I suspect more so that I am merely a pawn. This professor feels the other professor again encroaching upon his space. He has drawn his line, and it just happens to be me. If it wasn’t me, it would be another. While I like him as a person, and I like his music, I don’t need him on my committee to justify that I know how to write music.
I will say it again, “I am a composer!”
Oh, the politics of life and music! Hang in there! I have found that the greatest things in life face much challenge, work and hardship.
I wouldn’t go so far as “greatest in life.” I’d settle for finishing at this point.

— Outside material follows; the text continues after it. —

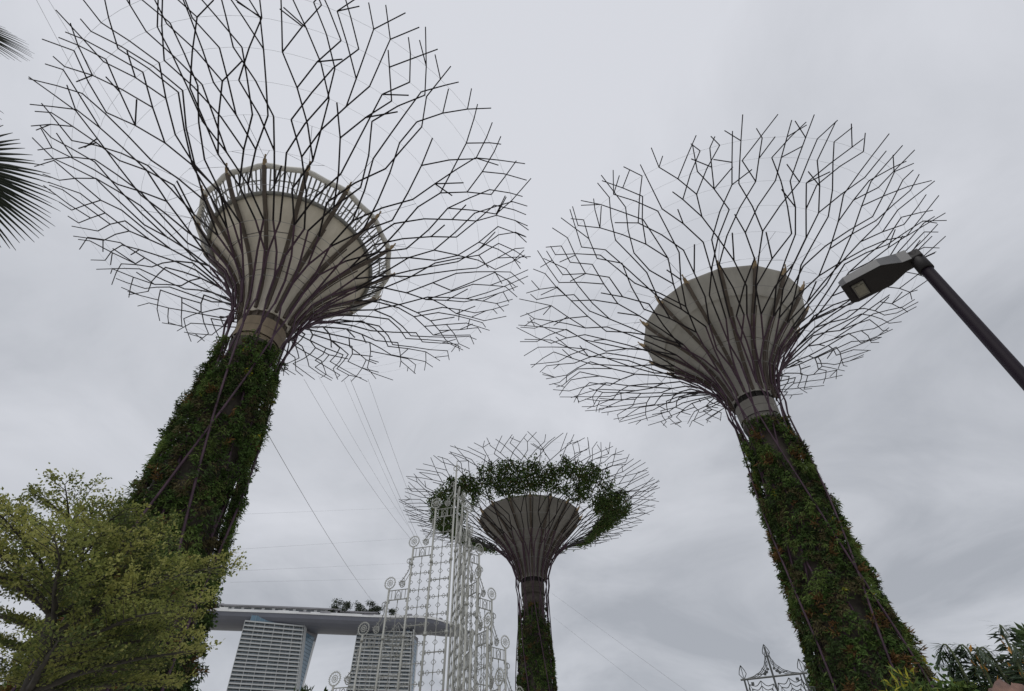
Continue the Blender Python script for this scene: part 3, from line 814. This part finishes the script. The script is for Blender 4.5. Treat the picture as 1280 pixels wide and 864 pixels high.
# ragged upright leaders at the top
for x, y in ((120, 602), (152, 625), (100, 640), (45, 655), (12, 640), (185, 655), (165, 640), (215, 672)):
    q = at(x, y, TD + g.normal(0, .4)) - base; s = q * np.array([.75, .75, 1]) + stem_at(q[2]) * np.array([.25, .25, 0]) - np.array([0, 0, .9])
    dq = q - s; L = np.linalg.norm(dq); tb.tube([s, (s + q) / 2 + g.normal(0, .04, 3), q], [.018, .01, .003], 5)
    for j in range(9):
        t = .2 + .8 * j / 8; b = g.random() * 6.28; v = np.array([math.cos(b), math.sin(b), .6]); l = .38 * (1.15 - t) + .1
        tb.tube([s + dq * t, s + dq * t + v * l], [.005, .002], 4, cap=False)
        for k in range(4):
            for m_ in range(5): LBs.append(s + dq * t + v * l * (k + 1) / 4 + g.normal(0, .03, 3)); LDr.append(v + g.normal(0, .6, 3))
tb.build('trunk', NB, st, True)
LBs = np.array(LBs); LDr = np.array(LDr); m = len(LBs)
print('small tree leaves', m)
cl = np.array([noise.noise((p[0] * 1.1, p[1] * 1.1, p[2] * 1.6)) for p in LBs])
ki = np.where(cl > .12, 0, np.where(cl > -.2, 1, 2)); ki = np.where(g.random(m) < .25, g.integers(0, 3, m), ki)
MB().leaves(LBs, LDr, g.normal(0, .45, (m, 3)) + np.array([0, 0, 1.0]), .052 * (.65 + .7 * g.random(m)), .034 * (.7 + .6 * g.random(m)), ki).build('crown', NL, st)

# ------------------------------------------------------------------ backlit web-shaped light arch, lower right
AG = mat('backlit_arch_shade', (0.075, 0.08, 0.08), 0.5, 0.2, 0.2, 4)  # white arch seen against the light: its shade is put into this grey
AD = 19.0
ac = at(968, 850, AD); ab = np.array([ac[0], ac[1], 0])
arch = thing('light_arch', ab, 'backlit wire arch with cobweb curves and leaf-shaped finials', 'light arch')
ax_ = math.atan2(ac[0], ac[1]); ea = np.array([math.cos(ax_), -math.sin(ax_), 0])
ztip = at(951, 805, AD)[2]; zbar = at(964, 846, AD)[2]; W2 = .80
AP = lambda s, z: ea * s + np.array([0, 0, z])
def leaf_fin(mb, s, z, h=.36, w=.10):
    for q in (-1, 1): mb.tube([AP(s, z), AP(s + q * w, z + h * .38), AP(s + q * w * .7, z + h * .65), AP(s, z + h)], .011, 4)
    mb.tube([AP(s, z), AP(s, z + h)], .010, 4)
    return mb
cp = MB().tube([AP(0, 0), AP(0, ztip - .1)], .028, 6).build('post', AG, arch); leaf_fin(MB(), 0, ztip - .38).build('leaf_finial', AG, cp)
for sg in (-1, 1):
    p_ = MB().tube([AP(sg * W2, 0), AP(sg * W2, zbar)], .026, 6).tube([AP(sg * (W2 - .09), 0), AP(sg * (W2 - .09), zbar)], .016, 5).build('post', AG, arch)
    leaf_fin(MB(), sg * W2, zbar).build('leaf_finial', AG, p_)
    mb = MB()
    # concave cobweb arcs above the bar and round the arch below it
    def web(c, r, a0, a1, nseg, rr):
        sp = np.linspace(a0, a1, nseg + 1)
        for f_ in (1.0, .82, .64):
            for i in range(nseg):
                b0, b1 = sp[i], sp[i + 1]; pts = []
                for t in np.linspace(0, 1, 6):
                    b = b0 + (b1 - b0) * t; q = r * f_ * (1 - .16 * math.sin(math.pi * t)); pts.append(AP(c[0] + q * math.cos(b), c[1] + q * math.sin(b)))
                mb.tube(pts, rr, 4)
        for b in sp: mb.tube([AP(c[0] + r * .35 * math.cos(b), c[1] + r * .35 * math.sin(b)), AP(c[0] + r * math.cos(b), c[1] + r * math.sin(b))], rr * .8, 4)
    def curve(k, rr):
        pts = []; 
        P0 = np.array([.05 * sg, zbar + (ztip - zbar) * .72 * k + .02]); P1 = np.array([sg * W2 * .86 * k + .01 * sg, zbar + .02]); 
        C0 = np.array([.10 * sg, zbar + .12])
        n = 4
        nodes = [(1 - t) ** 2 * P0 + 2 * t * (1 - t) * C0 + t * t * P1 for t in np.linspace(0, 1, n + 1)]
        for i in range(n):
            a, b = nodes[i], nodes[i + 1]; mid = (a + b) / 2; inw = (np.array([0, zbar]) - mid) * .16
            for t in np.linspace(0, 1, 6):
                q = (1 - t) ** 2 * a + 2 * t * (1 - t) * (mid + inw) + t * t * b; pts.append(AP(*q))
        mb.tube(pts, rr, 4); return nodes
    n1_ = curve(1.0, .012); curve(.82, .010); n3 = curve(.62, .010)
    for a, b in zip(n1_[1:-1], n3[1:-1]): mb.tube([AP(*(b + (b - a) * .6)), AP(*a)], .010, 4); mb.box(AP(*(b + (b - a) * .6)), (.05, .05, .05))
    web((sg * W2 * .52, zbar - .75), .68, .15 if sg > 0 else .5, 2.6 if sg > 0 else 3.0, 5, .011)
    mb.box(AP(sg * (W2 - .2), zbar - .12), (.07, .05, .07)).box(AP(sg * .16, zbar + .12), (.06, .05, .06))
    mb.build('cobweb_panel', AG, arch)
MB().tube([AP(-W2 - .1, zbar), AP(W2 + .1, zbar)], .026, 6).build('crossbar', AG, arch)

# ------------------------------------------------------------------ plants and rock, lower right corner
PLm = [mat('heliconia_leaf', (0.035, 0.06, 0.028), 0.5, 0, 0.35, 2, transl=.2), mat('heliconia_stalk', (0.07, 0.09, 0.035), 0.6), mat('heliconia_flower', (0.52, 0.25, 0.03), 0.5, 0, 0.25, 4, transl=.2)]
def heliconia(x, y, h, label, seed, blades, cat='plant'):
    """clump of arching ragged banana-like blades"""
    g = np.random.default_rng(seed); b = at(x, y, h); b0 = np.array([b[0], b[1], 0]); t = thing('heliconia', b0, label, cat, 'ragged broad-leaved plants beside the rock')
    right = np.array([math.cos(math.atan2(b[0], b[1])), -math.sin(math.atan2(b[0], b[1])), 0])
    fwd = np.array([-right[1], right[0], 0])
    for (dx_, top_y, lean, wd, flower, dep) in blades:
        tp = at(x + dx_, top_y, h) - b0; root = right * (tp @ right) * .25 + fwd * dep
        tipp = tp + fwd * dep + right * lean * .5 - np.array([0, 0, abs(lean) * .35])
        mid = tp + fwd * dep
        C_ = catmull([root, root * .4 + mid * .6 - np.array([0, 0, .2]), mid, tipp], 7)
        mb = MB().tube(C_, np.linspace(.035, .006, len(C_)), 5, 1)
        n0 = int(len(C_) * .45)
        for i in range(n0, len(C_) - 1):
            f_ = (i - n0) / (len(C_) - 1 - n0); ww = wd * math.sin(math.pi * min(1, .12 + f_ * .86)) ** .7
            d = C_[i + 1] - C_[i]; L_ = np.linalg.norm(d); d = d / L_
            for sgn in (1, -1):
                for q in range(5):
                    s_ = C_[i] + d * L_ * (q / 5); side = right * sgn * (.8 if abs(lean) < .3 else .5) + fwd * (.4 * sgn) + g.normal(0, .12, 3) + np.array([0, 0, -.35 - .3 * g.random()])
                    mb.leaves(s_[None], (side + d * .5)[None], np.array([[0, -.4, 1.0]]) + g.normal(0, .3, (1, 3)), ww * (.75 + .4 * g.random()), L_ / 3.2, 0)
        if flower:
            for q in range(10):
                s_ = C_[n0 + 1 + int(g.integers(0, 4))] + g.normal(0, .05, 3); mb.leaves(s_[None], np.array([[g.normal(0, .4), g.normal(0, .4), .8]]), g.normal(0, 1, (1, 3)), .13, .055, 2)
        mb.build('leaf_blade', PLm, t)
heliconia(1206, 870, 12.0, 'ragged broad-leaved plant with drooping blades, left of the two by the rock', 1, [(-18, 812, -.55, .30, False, 0), (2, 808, -.8, .30, True, .2), (18, 822, .3, .28, True, -.2), (-6, 836, -.4, .25, False, .3), (14, 840, .5, .26, False, .1)])
heliconia(1252, 870, 12.0, 'ragged broad-leaved plant with one tall yellow-spotted upright blade', 2, [(2, 792, .12, .26, True, 0), (-18, 812, -.7, .30, False, .2), (14, 818, .25, .28, True, -.2), (-4, 836, -.3, .25, False, .3), (22, 834, .5, .26, False, .1)])
def bush(x, y, h, w, ht, label, seed, mats, L, n, name='shrub', grp=None, spiky=0.0):
    g = np.random.default_rng(seed); b = at(x, y, h); t = thing(name, (b[0], b[1], 0), label, 'shrub', grp)
    mb = MB(); zt = b[2]
    k = 11; cs = []
    for i in range(k):
        c = np.array([g.normal(0, w * .32), g.normal(0, w * .3), zt - ht * (.1 + .8 * g.random())]); cs.append(c); mb.tube([(c[0] * .2, c[1] * .2, 0), c * np.array([.7, .7, .7]), c], [.03, .018, .006], 5)
    mb.build('stems', TB, t)
    q = g.integers(0, k, n); P = np.array(cs)[q] + np.clip(g.normal(0, 1, (n, 3)), -1.7, 1.7) * np.array([w * .16, w * .16, ht * .15])
    d = g.normal(0, 1, (n, 3)); d[:, 2] += spiky
    MB().leaves(P, d, g.normal(0, .8, (n, 3)) + np.array([0, 0, .7]), L * (.6 + .8 * g.random(n)), L * (.5 if spiky < 1 else .22), g.integers(0, len(mats), n)).build('foliage', mats, t)
bush(1168, 836, 16, 1.3, 1.6, 'loose dark shrub behind the foot of the right planted trunk', 3, [M['fern'], M['green']], .13, 1500)
bush(1150, 846, 13, 1.1, 1.2, 'yellow-green tufted shrub at the foot of the right planted trunk', 4, [M['grass'], M['yellow'], M['green']], .17, 1500, spiky=1.2)
bush(1188, 866, 12, .8, .6, 'low green shrub in front of the drooping broad-leaved plant', 5, [M['fern'], M['green'], M['grass']], .12, 1300)
bush(1302, 806, 14, .6, 2.0, 'dark upright shrub cut by the right edge of the picture', 6, [M['fern']], .16, 1800, spiky=.8)
bush(1276, 826, 15, .7, 1.2, 'dark shrub between the tall yellow-spotted blade and the right edge', 8, [M['fern'], M['moss']], .14, 1500)
bush(388, 868, 46, 1.3, 1.6, 'dark spiky treetop under the left hotel tower', 7, [M['fern']], .5, 400, spiky=1.3, grp='treetops under the hotel')
bush(411, 871, 46, 1.2, 1.2, 'small dark treetop between the two hotel towers', 9, [M['fern']], .4, 300, grp='treetops under the hotel')
# sculpted rock
RK = mat('red_brown_rock', (0.24, 0.14, 0.105), 0.9, 0, 0.35, 4.5, bump=1.0, c2=(0.11, 0.07, 0.06))
rb_ = at(1278, 872, 10.5); rk0 = np.array([rb_[0], rb_[1], 0]); zr = at(1250, 852, 10.5)[2]
rme = bpy.data.meshes.new('rock'); import bmesh
bm = bmesh.new(); bmesh.ops.create_icosphere(bm, subdivisions=5, radius=1.0)
for v in bm.verts:
    p = v.co.copy(); n_ = noise.noise(p * 1.7 + Vector((3, 1, 2))) * .20 + noise.noise(p * 4.0) * .10 + abs(noise.noise(p * 7.5)) * .12 - .05 * abs(math.sin(p.z * 9 + 2 * noise.noise(p * 2)))
    p *= 1 + n_; v.co = Vector((p.x * 1.15, p.y * .7, max(0, zr * .5 + p.z * zr * .5)))
for f in bm.faces: f.smooth = True
bm.to_mesh(rme); bm.free(); rme.materials.append(RK)
rock = bpy.data.objects.new('rock', rme); col.objects.link(rock); rock.location = rk0
tag(rock, 'reddish brown sculpted rock in front of the broad-leaved plants', 'rock')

I’m not sure what this professor means about ” too many talented Ph D students in composition to let them down”. Why would you in your own creativity let them down? perhaps this would open quite a lot of conversation and question about music. Heck, I’m still trying to get around “tonal” and “atonal” without worrying about what makes an orchestral piece and what does not. Its a whole new world out there and electronics and technology are definitely here to stay. Say what if you did the first part of your composition as what he thinks of as orchestra and then let it slide into the electronic and what the other side can do with it. This I know you can do because you are so talented even if its not what you the composer wants to do. I’m sure some of the “greats” had to at some time go against the grain of their genius. Make it a great orchestra piece – the battle of political composition. MOM
At first I thought it was an insult, but I think he was referring to the fact that LSU has a pretty good job placement for composition majors, and if I am changing the requirements, then I am changing what has worked in the past.